In other developments:
President Bush's new plan to secure Iraq is centered on a massive security push in the capital city, the success of which has been much debated.
A senior official in al-Sadr's organization in Najaf, Salah al-Obaydi, called the rally a "call for liberation."
"We're hoping that by next year's anniversary, we will be an independent and liberated Iraq with full sovereignty," he said.
Iraqi soldiers in uniform joined the crowd, which was led by at least a dozen turbaned clerics — including one Sunni. Many marchers danced as they moved through the streets.
Thirty members of the Iraqi Islamic Party, a Sunni group, traveled several hundred kilometers northward from Basra to attend the rally alongside Sadrists from their hometown.
"We came to join our brothers from al-Sadr's bloc, to reject the foreign occupation. We call on the Americans and other multinational forces to withdraw from Iraq," said Sunni sheik Alla Nasir.
In bringing together members of his own sect with Iraq's disillusioned Sunni minority, al-Sadr succeeded — briefly at least — where the U.S.-backed government in Baghdad has failed.
Iraq's leading Shiite cleric, Grand Ayatollah al-Sistani, has recently voiced opposition to a pending piece of legislation that would bring some Sunni members of Saddam's government back into the political fold.
The legislation is seen as crucial to winning support for the central government from the Sunni bloc, many of whom fear being sidelined by the new Shiite-led authority.
Brookings Institution senior fellow Michael O'Hanlon told CBS' Early Show co-anchor Harry Smith that al-Sistani's rejection of the bill, is "the worst news in Iraq."
O'Hanlon says the cleric had been helpful to the cause of easing sectarian tension, until recently. "In the last year he's been so dis-spirited that he hasn't said much. Now he comes out and says something that works against us."
Monday's demonstration was peaceful, but two ambulances could be seen moving slowly with the marching crowd, poised to help if violence or stampedes broke out. It ended without violence after about three hours.
Col.
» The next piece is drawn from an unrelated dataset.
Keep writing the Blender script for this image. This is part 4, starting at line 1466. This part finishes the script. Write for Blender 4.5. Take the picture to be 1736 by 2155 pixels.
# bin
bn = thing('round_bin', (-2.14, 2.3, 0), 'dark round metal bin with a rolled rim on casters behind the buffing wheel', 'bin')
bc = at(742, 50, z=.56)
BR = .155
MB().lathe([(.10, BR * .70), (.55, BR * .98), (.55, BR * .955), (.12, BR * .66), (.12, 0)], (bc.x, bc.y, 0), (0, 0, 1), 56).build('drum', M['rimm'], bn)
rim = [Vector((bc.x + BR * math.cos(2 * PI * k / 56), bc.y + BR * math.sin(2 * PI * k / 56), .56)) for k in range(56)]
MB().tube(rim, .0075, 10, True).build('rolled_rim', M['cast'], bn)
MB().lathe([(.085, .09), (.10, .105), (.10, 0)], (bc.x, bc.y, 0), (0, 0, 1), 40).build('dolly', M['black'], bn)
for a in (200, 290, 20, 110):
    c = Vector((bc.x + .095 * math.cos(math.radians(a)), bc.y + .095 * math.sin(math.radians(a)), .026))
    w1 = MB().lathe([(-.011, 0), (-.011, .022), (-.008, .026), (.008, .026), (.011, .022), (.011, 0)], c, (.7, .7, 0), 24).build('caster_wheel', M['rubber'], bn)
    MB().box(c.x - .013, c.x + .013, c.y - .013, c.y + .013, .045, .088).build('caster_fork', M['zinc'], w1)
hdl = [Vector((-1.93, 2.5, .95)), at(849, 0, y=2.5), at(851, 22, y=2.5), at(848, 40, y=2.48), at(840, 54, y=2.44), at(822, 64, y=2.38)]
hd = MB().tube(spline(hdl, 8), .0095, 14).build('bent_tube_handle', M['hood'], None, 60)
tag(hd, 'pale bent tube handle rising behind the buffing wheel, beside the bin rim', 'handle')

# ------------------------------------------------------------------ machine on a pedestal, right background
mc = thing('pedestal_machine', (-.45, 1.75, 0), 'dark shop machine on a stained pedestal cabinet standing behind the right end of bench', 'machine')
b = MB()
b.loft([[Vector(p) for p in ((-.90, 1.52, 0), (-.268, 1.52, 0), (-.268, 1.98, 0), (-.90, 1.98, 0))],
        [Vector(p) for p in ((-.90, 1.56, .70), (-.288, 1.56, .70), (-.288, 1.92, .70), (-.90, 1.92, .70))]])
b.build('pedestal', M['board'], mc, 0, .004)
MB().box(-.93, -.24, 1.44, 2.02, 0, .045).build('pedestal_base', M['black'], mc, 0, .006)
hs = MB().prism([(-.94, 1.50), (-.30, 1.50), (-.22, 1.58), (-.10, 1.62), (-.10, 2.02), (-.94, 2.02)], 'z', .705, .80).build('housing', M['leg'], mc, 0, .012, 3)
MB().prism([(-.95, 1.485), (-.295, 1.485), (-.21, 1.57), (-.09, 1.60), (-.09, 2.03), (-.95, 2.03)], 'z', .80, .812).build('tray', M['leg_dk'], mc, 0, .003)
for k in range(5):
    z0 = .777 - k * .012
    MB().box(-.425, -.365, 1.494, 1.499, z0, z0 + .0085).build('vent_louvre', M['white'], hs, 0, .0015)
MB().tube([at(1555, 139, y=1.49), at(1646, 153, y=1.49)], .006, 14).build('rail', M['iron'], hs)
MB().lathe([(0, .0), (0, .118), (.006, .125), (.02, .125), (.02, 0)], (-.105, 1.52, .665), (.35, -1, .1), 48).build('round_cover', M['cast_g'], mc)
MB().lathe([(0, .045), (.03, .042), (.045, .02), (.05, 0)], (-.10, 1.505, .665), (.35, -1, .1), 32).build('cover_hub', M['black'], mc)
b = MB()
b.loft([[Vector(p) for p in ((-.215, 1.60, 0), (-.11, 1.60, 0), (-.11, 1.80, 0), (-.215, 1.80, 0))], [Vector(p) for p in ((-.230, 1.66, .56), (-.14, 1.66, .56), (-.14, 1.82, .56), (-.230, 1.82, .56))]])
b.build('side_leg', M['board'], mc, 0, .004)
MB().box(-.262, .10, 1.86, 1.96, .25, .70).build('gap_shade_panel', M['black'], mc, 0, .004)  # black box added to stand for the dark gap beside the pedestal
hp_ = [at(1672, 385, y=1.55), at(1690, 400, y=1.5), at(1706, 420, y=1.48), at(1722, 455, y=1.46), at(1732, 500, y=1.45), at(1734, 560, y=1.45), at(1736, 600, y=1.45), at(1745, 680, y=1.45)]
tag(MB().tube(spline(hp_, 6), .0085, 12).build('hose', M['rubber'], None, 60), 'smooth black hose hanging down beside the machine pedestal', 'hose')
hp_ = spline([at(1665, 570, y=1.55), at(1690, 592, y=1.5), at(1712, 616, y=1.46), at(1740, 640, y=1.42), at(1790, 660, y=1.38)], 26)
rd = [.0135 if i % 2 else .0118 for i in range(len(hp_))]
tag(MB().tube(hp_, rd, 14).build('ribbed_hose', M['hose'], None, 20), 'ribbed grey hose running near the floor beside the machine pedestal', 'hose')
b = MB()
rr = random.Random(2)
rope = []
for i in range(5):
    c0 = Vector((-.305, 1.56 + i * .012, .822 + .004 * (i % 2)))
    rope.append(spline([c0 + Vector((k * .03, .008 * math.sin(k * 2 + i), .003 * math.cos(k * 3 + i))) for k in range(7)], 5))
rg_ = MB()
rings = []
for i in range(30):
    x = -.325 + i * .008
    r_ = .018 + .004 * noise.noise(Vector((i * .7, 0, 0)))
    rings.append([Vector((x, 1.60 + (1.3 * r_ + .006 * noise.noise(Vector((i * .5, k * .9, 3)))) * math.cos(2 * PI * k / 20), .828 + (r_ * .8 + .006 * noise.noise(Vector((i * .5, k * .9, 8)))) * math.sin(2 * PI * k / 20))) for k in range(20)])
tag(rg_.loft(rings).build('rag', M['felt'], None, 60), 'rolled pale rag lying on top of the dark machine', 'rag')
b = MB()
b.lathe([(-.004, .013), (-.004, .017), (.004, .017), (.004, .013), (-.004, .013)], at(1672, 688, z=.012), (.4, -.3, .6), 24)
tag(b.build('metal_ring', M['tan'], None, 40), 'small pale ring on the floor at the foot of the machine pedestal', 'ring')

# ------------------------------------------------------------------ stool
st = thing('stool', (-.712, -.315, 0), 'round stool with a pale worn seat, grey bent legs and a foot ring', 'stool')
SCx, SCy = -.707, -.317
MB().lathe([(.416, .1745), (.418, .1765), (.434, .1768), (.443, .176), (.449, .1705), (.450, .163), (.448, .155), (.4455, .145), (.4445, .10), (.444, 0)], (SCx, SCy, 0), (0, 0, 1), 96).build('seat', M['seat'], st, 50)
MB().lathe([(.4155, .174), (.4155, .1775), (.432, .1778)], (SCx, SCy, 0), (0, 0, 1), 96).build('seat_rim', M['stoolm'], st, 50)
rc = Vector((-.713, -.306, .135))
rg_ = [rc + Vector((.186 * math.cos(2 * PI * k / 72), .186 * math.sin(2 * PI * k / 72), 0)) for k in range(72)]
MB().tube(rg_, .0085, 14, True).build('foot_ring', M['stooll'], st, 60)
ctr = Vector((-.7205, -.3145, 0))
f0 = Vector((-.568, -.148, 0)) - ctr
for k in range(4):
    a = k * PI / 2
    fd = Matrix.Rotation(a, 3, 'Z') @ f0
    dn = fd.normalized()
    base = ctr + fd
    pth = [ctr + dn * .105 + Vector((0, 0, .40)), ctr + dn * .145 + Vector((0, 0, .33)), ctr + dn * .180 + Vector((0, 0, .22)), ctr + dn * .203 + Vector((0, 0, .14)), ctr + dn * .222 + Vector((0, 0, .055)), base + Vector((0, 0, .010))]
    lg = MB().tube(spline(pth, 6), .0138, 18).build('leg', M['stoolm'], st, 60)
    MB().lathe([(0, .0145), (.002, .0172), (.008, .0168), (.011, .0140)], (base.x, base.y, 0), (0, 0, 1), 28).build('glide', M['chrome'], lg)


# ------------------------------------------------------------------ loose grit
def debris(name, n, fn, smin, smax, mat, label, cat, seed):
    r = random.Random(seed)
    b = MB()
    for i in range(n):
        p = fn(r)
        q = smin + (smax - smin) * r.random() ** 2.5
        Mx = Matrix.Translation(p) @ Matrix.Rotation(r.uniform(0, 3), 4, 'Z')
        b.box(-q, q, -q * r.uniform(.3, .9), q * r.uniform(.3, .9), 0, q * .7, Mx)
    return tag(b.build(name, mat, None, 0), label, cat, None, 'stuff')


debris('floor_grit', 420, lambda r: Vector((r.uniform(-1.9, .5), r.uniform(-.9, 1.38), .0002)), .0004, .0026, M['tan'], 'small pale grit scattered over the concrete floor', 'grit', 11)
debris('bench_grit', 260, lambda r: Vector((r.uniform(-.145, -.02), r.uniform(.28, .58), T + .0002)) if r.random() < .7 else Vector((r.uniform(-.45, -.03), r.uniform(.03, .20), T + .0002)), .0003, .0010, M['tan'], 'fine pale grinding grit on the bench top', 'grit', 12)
Steven Boylan, a U.S. military spokesman and aide to the commander of all U.S. forces in Iraq, praised the peaceful nature of the demonstration, saying Iraqis "could not have done this four years ago."
"This is the right to assemble, the right to free speech – they didn't have that under the former regime," Boylan said. "This is progress, there's no two ways about it."
The capital city was also tense on the four-year anniversary, with a 24-hour vehicle ban imposed by the military to try and prevent near-daily car bomb attacks.